January 20, 2015

Relying on old body measurements and pattern drafting instructions

There is a certain bit of nostalgia when looking back in time. We often say, "They don't build things like they used to," implying that we paid closer attention to quality and details. This same kind of thinking is also found in pattern making and sewing. There is a general assumption that the way things were done in the past are better then they are now. Some pull out old measurement charts and drafting instructions to recreate the past for a better present. We don't even have to go very far. There is the hope of a stylish outfit made of a 1950's sewing pattern and thinking that it will fit.

Before I go any further, let me say there is nothing wrong with looking backward and trying to understand how things were done. It is a fun exercise to draft a pattern using old instructions or sewing up that vintage pattern. This is about using old body measurement data and pattern drafting instructions to create modern clothing.

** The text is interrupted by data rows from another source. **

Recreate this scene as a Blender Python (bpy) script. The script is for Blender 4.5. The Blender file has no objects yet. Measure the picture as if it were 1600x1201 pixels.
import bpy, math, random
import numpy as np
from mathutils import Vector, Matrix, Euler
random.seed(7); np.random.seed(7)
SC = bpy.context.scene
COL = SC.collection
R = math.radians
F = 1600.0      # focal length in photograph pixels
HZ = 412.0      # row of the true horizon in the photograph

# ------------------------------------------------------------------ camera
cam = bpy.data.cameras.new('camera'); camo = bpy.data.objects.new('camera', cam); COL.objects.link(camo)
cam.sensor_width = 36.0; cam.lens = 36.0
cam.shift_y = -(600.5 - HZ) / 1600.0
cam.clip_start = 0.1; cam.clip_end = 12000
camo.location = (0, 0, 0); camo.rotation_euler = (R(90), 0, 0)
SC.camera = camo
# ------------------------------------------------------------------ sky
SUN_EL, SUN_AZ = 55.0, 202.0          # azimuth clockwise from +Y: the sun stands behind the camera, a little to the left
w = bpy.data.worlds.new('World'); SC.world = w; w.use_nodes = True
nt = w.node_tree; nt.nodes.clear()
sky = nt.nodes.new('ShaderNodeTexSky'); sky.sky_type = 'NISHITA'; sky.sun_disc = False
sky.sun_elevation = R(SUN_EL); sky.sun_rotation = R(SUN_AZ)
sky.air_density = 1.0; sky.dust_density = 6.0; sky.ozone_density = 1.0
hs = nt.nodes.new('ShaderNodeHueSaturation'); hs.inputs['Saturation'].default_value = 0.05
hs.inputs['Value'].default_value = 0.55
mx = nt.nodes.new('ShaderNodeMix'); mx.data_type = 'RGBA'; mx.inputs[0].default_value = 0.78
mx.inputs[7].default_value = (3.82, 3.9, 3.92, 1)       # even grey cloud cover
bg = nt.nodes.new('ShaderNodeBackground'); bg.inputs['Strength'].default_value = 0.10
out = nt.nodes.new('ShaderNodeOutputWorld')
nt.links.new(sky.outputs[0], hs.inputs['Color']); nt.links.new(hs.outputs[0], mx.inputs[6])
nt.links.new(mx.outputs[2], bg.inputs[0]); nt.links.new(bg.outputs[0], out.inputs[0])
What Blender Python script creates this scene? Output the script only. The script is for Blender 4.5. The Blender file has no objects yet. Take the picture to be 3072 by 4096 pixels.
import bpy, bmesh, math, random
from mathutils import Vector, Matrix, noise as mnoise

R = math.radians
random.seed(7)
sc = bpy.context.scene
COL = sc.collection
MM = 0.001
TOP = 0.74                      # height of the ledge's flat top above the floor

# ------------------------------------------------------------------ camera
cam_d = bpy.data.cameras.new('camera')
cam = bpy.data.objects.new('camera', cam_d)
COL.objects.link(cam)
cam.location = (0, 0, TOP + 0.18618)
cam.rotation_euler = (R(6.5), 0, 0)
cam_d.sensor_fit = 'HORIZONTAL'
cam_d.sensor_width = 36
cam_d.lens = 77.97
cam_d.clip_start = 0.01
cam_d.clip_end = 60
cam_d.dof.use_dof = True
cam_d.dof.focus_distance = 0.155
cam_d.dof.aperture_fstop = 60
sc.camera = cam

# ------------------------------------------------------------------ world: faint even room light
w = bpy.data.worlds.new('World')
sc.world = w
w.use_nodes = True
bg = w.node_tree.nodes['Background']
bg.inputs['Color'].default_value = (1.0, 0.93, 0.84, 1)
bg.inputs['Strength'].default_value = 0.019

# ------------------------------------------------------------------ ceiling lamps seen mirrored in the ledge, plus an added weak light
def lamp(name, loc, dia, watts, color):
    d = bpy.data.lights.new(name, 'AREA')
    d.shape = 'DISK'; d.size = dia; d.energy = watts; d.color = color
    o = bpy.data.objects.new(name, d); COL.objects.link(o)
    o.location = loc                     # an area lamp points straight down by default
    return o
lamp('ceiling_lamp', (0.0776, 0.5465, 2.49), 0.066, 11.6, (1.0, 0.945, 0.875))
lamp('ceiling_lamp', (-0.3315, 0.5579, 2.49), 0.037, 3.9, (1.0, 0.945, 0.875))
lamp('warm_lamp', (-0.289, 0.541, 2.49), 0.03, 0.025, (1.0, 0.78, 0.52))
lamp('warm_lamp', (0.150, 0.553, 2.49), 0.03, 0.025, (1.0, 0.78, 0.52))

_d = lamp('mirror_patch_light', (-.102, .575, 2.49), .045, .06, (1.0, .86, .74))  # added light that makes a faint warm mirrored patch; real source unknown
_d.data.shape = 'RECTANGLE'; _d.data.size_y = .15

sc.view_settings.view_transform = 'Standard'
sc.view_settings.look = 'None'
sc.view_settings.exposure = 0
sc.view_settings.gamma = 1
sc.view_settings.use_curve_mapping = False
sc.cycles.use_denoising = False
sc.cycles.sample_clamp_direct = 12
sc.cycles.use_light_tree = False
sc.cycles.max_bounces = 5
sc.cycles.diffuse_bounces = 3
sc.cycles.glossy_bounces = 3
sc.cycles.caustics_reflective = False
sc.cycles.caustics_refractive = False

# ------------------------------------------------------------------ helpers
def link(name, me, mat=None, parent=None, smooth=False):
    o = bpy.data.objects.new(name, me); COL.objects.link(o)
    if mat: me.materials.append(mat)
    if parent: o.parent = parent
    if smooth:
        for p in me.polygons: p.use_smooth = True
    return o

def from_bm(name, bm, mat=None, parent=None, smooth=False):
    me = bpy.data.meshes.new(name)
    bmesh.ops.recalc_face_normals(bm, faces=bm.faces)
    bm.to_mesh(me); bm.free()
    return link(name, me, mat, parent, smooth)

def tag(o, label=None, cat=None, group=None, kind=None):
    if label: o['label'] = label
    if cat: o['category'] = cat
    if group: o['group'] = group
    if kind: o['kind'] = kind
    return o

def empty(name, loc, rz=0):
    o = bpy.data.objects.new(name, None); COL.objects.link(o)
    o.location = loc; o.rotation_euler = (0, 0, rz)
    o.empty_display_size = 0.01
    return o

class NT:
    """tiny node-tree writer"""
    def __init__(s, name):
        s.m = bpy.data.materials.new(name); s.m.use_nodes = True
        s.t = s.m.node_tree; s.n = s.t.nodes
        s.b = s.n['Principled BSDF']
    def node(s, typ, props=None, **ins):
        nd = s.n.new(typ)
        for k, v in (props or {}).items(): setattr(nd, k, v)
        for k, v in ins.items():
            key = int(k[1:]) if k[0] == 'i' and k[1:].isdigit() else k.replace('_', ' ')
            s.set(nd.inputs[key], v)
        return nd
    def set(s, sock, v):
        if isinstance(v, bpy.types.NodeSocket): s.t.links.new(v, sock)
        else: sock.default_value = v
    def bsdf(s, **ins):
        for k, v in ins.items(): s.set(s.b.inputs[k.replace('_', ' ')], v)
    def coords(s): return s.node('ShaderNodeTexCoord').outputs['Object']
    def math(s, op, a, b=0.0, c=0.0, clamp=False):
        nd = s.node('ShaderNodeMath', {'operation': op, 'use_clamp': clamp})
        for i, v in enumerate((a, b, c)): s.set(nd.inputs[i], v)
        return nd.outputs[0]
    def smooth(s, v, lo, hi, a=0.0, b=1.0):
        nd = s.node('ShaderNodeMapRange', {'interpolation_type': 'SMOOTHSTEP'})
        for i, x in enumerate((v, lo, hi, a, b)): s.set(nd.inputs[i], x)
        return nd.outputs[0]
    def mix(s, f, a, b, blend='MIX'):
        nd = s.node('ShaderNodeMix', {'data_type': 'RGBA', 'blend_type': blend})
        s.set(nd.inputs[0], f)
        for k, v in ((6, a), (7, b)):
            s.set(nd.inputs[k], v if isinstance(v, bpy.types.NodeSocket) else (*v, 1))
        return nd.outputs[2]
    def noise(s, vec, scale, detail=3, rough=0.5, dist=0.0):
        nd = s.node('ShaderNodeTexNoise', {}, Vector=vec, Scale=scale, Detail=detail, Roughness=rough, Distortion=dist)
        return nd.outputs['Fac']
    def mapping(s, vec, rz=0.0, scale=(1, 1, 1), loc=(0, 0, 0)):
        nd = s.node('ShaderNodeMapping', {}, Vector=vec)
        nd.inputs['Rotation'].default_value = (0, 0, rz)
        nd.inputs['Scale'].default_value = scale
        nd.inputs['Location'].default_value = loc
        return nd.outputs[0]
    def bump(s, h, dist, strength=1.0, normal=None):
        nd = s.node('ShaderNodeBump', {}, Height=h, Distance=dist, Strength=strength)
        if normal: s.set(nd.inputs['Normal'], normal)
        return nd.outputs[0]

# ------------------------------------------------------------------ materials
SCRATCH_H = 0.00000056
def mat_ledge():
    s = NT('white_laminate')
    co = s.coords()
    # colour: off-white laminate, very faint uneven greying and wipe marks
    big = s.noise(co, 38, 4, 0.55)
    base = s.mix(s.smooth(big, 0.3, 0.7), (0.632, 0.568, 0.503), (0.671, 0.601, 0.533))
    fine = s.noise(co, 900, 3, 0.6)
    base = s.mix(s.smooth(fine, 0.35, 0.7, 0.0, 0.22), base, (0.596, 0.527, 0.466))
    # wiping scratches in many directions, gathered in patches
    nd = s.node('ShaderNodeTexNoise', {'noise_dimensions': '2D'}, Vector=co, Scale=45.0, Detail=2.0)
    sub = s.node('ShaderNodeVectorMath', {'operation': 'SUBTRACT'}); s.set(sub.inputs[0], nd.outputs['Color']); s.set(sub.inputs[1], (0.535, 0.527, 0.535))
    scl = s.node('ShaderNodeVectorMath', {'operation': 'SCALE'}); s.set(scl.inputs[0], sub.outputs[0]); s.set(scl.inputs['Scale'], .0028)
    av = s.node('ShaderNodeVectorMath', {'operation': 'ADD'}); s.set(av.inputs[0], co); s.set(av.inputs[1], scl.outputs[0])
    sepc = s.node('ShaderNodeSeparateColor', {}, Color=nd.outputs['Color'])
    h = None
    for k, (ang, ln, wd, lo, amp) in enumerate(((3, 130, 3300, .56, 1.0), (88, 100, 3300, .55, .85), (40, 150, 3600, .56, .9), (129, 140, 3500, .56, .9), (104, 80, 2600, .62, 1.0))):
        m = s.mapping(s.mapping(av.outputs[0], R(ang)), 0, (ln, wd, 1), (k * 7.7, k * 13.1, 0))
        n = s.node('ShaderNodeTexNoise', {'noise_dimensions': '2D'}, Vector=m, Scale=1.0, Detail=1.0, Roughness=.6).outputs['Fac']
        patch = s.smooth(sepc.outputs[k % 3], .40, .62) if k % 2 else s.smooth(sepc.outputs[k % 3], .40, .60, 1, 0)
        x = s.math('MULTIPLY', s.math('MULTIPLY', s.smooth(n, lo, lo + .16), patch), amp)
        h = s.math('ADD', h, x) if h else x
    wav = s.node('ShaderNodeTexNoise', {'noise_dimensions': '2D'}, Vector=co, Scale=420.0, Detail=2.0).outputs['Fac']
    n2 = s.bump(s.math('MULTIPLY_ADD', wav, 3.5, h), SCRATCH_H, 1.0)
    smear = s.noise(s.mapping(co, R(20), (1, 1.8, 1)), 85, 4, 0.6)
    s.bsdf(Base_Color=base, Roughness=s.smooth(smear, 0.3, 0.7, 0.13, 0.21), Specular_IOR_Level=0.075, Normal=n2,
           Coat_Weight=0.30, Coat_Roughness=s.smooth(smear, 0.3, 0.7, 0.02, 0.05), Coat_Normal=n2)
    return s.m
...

There are some key factors that make up a size - height, weight, girth, and shape. I suppose in the 1890s pattern makers and tailors were just beginning to understand the relationships between each of those factors. At least for men's clothing. Women's clothing was still a guessing game requiring customized fit. It wasn't until the 1940s that we began to see the connection to height, weight, and girth. Statistical analysis could finally show that when one factor changes, the others do as well. The studies done by Ruth O'Brien and her committee allowed us to see and understand body proportions and shapes and use that information to predict overall size. This information was not truly implemented until the 1950s and 1960s. Other studies have come along to add to our knowledge. A study in the early 1970s expanded our knowledge of children's body measurements. Another study, SizeUSA, was released in 2004 and greatly enhanced our knowledge of the US population using 3D body scanners.*

If you draft a pattern using older drafting instructions and body measurement charts, you will create something that is based on that time's understanding of body proportions and measurements. If that is your goal, then all is well and good. But if you find a free measurement chart dating back even 50 years, then you are placing your product in the 1950s.

We know this because not only has our understanding of anthropometry increased, but we know that the body measurements of a population change over time. If you are interested in creating your own line, it is in your best interest to obtain the most recent (and reliable) measurement data you can.

*Unfortunately the SizeUSA data is held behind a very expensive lock and key. Access is only available to those willing to pay a pretty hefty sum despite the study receiving tax dollars. Some ASTM body measurement charts have been updated to incorporate the study data. The ASTM children's body measurement chart is a mash-up of data that incorporates multiple studies dating back to Ruth O'Brien's 1941 study and some more modern data.